B. MOTION TO SUPPRESS STATEMENTS
Based upon the Government's informing the Court that it does not intend to use any of Defendant's post-arrest statements during it case-in-chief, the Magistrate Judge recommends that Defendant's Motion to Suppress Statements be denied as moot. Defendant has not objected to this recommendation.
III. CONCLUSION
Accordingly, after a de novo review of those portions of the R&R to which Defendant objects, the Court OVERRULES his objections [Doc. 63]. Finding no clear error in the remaining portions of the R&R, the Court ADOPTS the R&R [Doc. 54] as the Opinion and Order of the Court.
It is hereby ORDERED that Defendant's Motion to Suppress Evidence [Doc. 19] is DENIED and Defendant's Motion to Suppress Statements [Doc. 48] is DENIED AS MOOT.

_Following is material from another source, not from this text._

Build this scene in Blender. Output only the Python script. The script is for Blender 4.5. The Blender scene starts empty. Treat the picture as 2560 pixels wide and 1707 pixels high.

It is further ORDERED that the time between the date the Magistrate Judge certified Defendant ready for trial on September 5, 2018, and the issuance of this Order, shall be excluded in calculating the date on which the trial of this case must commence under the Speedy Trial Act because the Court finds that the delay is for good cause, and the interests of justice in considering Defendant's objections to the Report and Recommendation outweigh the right of the public and the right of the defendant to a speedy trial, pursuant to 18 U.S.C. § 3161, et seq.
IT IS SO ORDERED this 7th day of November, 2018.